Tools of the trade

Whether you really are supporting small-scale producers and farm workers in developing countries when you opt to buy fairtrade products is coming under scrutiny in a Victoria-led study.

Representing fair and organic trade, hands fulll of seeds

Human Geography and Development Studies Professor Warwick Murray has been awarded Marsden funding of $710,000 to examine the ethics of fair and organic trade and investigate the extent to which farmers and labourers actually benefit from consumers’ support.

Warwick says there is a growing body of research into fairtrade and organic production but very little of it has critically compared the industry by countries, industry sectors and types of trade.

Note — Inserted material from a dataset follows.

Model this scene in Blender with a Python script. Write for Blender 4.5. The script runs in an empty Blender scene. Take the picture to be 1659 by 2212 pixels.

“We are addressing a number of ethical questions, including whether fairtrade and organic labelling is accurate or, in some cases, has become something of a marketing exercise.”

Warwick is collaborating with Victoria colleague Professor John Overton, along with Professor Jonathan Barton and Associate Professor Johannes Rehner from the Pontifical Catholic University of Chile, to compare and contrast fruit, fish and wine industry sectors in five countries: Argentina, Chile, Australia,South Africa and New Zealand.

Warwick says that, although the fairtrade and organic movement has delivered benefits in terms of development gains and greater global awareness, there is a question mark over whether the power and profits are distributed evenly. Recent research from Victoria in locations including East Timor, Argentina and Indonesia suggests that this is not always the case.

“If there is a concentration of wealth at the top of the chain, away from small growers and rural labourers, this completely contradicts the supposed equitable aims of fairtrade.”